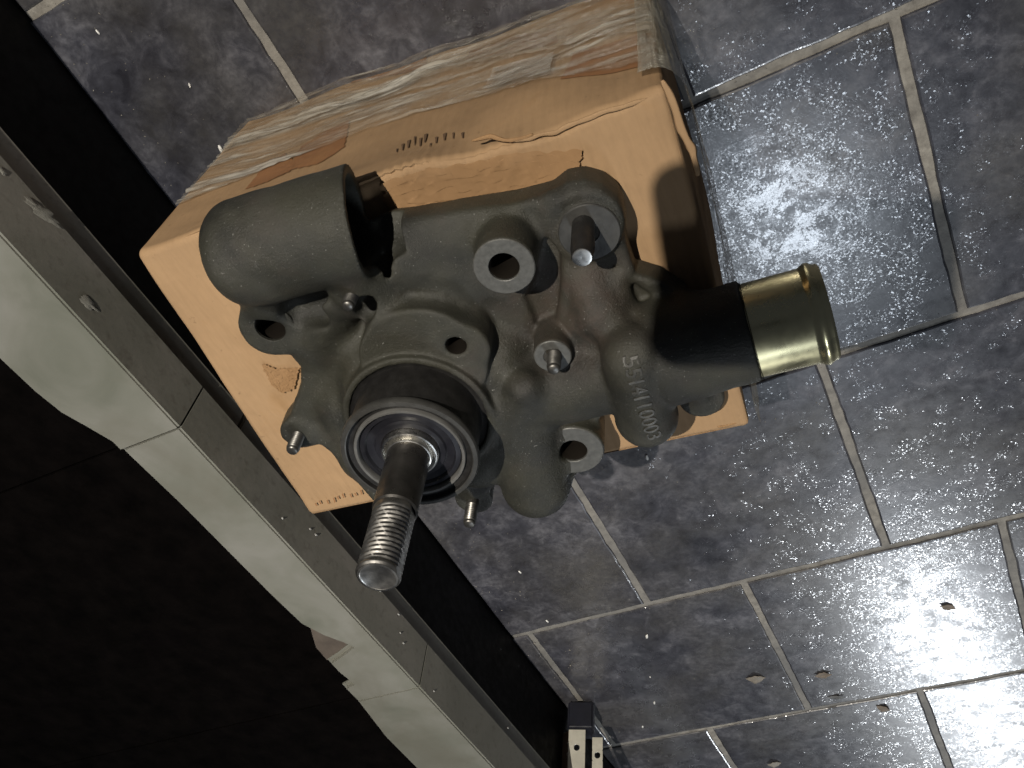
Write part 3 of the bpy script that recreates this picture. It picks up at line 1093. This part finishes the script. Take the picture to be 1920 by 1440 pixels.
# bearing barrel and its face
z0 = ZB + .035
lathe("bearing_barrel", [(.0440, z0 - ZF), (.0475, ZB + .0545 - ZF), (.0478, ZB + .0552 - ZF), (.0470, ZB + .0556 - ZF), (.0462, ZB + .0548 - ZF), (.0432, ZB + .0540 - ZF), (.0428, -.006), (.0420, -.005)], BLUED, ax(ZF), n=128, parent=pump, cap=False)
lathe("bearing_outer_ring", [(.0425, -.0064), (.0446, -.0060), (.0455, -.0045), (.0455, -.0016), (.0446, 0), (.0420, .0003), (.0413, -.0002)], RINGM, ax(ZF), n=128, parent=pump, cap=False)
lathe("bearing_groove", [(.0414, -.0002), (.0408, -.0032), (.0372, -.0038), (.0364, -.0050)], BLUED, ax(ZF), n=128, parent=pump, cap=False)
RINGB = simple("ground_ring_steel", (.15, .148, .14), .38, .4, 90, .12, .0)
lathe("snap_ring", [(.0368, -.005), (.0367, -.0022), (.0362, -.0014), (.0346, -.0016), (.0340, -.0026), (.0339, -.006)], RINGB, ax(ZF), n=128, parent=pump, cap=False)
lathe("rubber_seal", [(.0342, -.0060), (.0330, -.0047), (.0300, -.0042), (.0288, -.0064), (.0240, -.0068), (.0230, -.0054), (.0195, -.0052), (.0180, -.008)], RUBBER, ax(ZF), n=128, parent=pump, cap=False)
lathe("inner_collar", [(.0190, -.009), (.0188, -.0020), (.0182, -.0008), (.0174, -.0006), (.0168, -.0020), (.0160, -.0030), (.0153, -.0022), (.0146, .0014), (.0138, .0018), (.0134, .0)], BRIGHT, ax(ZF), n=96, parent=pump, cap=False)

# shaft: plain journal, then thread with a milled flat
ZTIP = .4335
rs = .0140
LJ = .050
prof = [(rs - .0004, -.01), (rs, 0), (rs, LJ - .0015), (rs - .0012, LJ)]
lathe("shaft", prof, SHAFTM, ax(ZF), n=96, parent=pump, cap=False)
LT = ZTIP - ZF
pitch = .0034
th0 = math.atan2(*(A(830, 850, ZF) - HX)[:2][::-1])   # the flat looks towards picture-right
pr = []
nst = 150
for i in range(nst + 1):
    h = LJ + (LT - LJ) * i / nst
    pr.append((0, h))


def thr(r, h, th):
    t = (h - LJ) / (LT - LJ)
    ph = (h / pitch - th / (2 * math.pi)) % 1.0
    tri = abs(ph - .5) * 2
    depth = .00135 * min(1, max(0, (t - .05) * 14)) * min(1, max(0, (.965 - t) * 16))
    rr = .0131 - depth * (1 - tri) * 1.0
    if t > .97: rr = .0131 - (t - .97) / .03 * .0011
    d = (th - th0 + math.pi) % (2 * math.pi) - math.pi
    if abs(d) < 1.2:
        rr = min(rr, 0.0118 / max(.2, math.cos(d)))
    return rr


sh = lathe("threaded_end", pr, STEEL, ax(ZF), n=160, parent=pump, radf=thr, angle=70, cap=False)
lathe("shaft_tip", [(.0119, LT - .0004), (.0117, LT + .0002), (.0104, LT + .0003), (.0098, LT - .0001), (0.00001, LT - .0001)], STEEL, ax(ZF), n=64, parent=pump, cap=False)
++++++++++
## What the task asks
Quote in full the listing given above; the images are to be left out.

## Response to the task
Write part 3 of the bpy script that recreates this picture. It picks up at line 1093. This part finishes the script. Take the picture to be 1920 by 1440 pixels.
# bearing barrel and its face
z0 = ZB + .035
lathe("bearing_barrel", [(.0440, z0 - ZF), (.0475, ZB + .0545 - ZF), (.0478, ZB + .0552 - ZF), (.0470, ZB + .0556 - ZF), (.0462, ZB + .0548 - ZF), (.0432, ZB + .0540 - ZF), (.0428, -.006), (.0420, -.005)], BLUED, ax(ZF), n=128, parent=pump, cap=False)
lathe("bearing_outer_ring", [(.0425, -.0064), (.0446, -.0060), (.0455, -.0045), (.0455, -.0016), (.0446, 0), (.0420, .0003), (.0413, -.0002)], RINGM, ax(ZF), n=128, parent=pump, cap=False)
lathe("bearing_groove", [(.0414, -.0002), (.0408, -.0032), (.0372, -.0038), (.0364, -.0050)], BLUED, ax(ZF), n=128, parent=pump, cap=False)
RINGB = simple("ground_ring_steel", (.15, .148, .14), .38, .4, 90, .12, .0)
lathe("snap_ring", [(.0368, -.005), (.0367, -.0022), (.0362, -.0014), (.0346, -.0016), (.0340, -.0026), (.0339, -.006)], RINGB, ax(ZF), n=128, parent=pump, cap=False)
lathe("rubber_seal", [(.0342, -.0060), (.0330, -.0047), (.0300, -.0042), (.0288, -.0064), (.0240, -.0068), (.0230, -.0054), (.0195, -.0052), (.0180, -.008)], RUBBER, ax(ZF), n=128, parent=pump, cap=False)
lathe("inner_collar", [(.0190, -.009), (.0188, -.0020), (.0182, -.0008), (.0174, -.0006), (.0168, -.0020), (.0160, -.0030), (.0153, -.0022), (.0146, .0014), (.0138, .0018), (.0134, .0)], BRIGHT, ax(ZF), n=96, parent=pump, cap=False)

# shaft: plain journal, then thread with a milled flat
ZTIP = .4335
rs = .0140
LJ = .050
prof = [(rs - .0004, -.01), (rs, 0), (rs, LJ - .0015), (rs - .0012, LJ)]
lathe("shaft", prof, SHAFTM, ax(ZF), n=96, parent=pump, cap=False)
LT = ZTIP - ZF
pitch = .0034
th0 = math.atan2(*(A(830, 850, ZF) - HX)[:2][::-1])   # the flat looks towards picture-right
pr = []
nst = 150
for i in range(nst + 1):
    h = LJ + (LT - LJ) * i / nst
    pr.append((0, h))


def thr(r, h, th):
    t = (h - LJ) / (LT - LJ)
    ph = (h / pitch - th / (2 * math.pi)) % 1.0
    tri = abs(ph - .5) * 2
    depth = .00135 * min(1, max(0, (t - .05) * 14)) * min(1, max(0, (.965 - t) * 16))
    rr = .0131 - depth * (1 - tri) * 1.0
    if t > .97: rr = .0131 - (t - .97) / .03 * .0011
    d = (th - th0 + math.pi) % (2 * math.pi) - math.pi
    if abs(d) < 1.2:
        rr = min(rr, 0.0118 / max(.2, math.cos(d)))
    return rr


sh = lathe("threaded_end", pr, STEEL, ax(ZF), n=160, parent=pump, radf=thr, angle=70, cap=False)
lathe("shaft_tip", [(.0119, LT - .0004), (.0117, LT + .0002), (.0104, LT + .0003), (.0098, LT - .0001), (0.00001, LT - .0001)], STEEL, ax(ZF), n=64, parent=pump, cap=False)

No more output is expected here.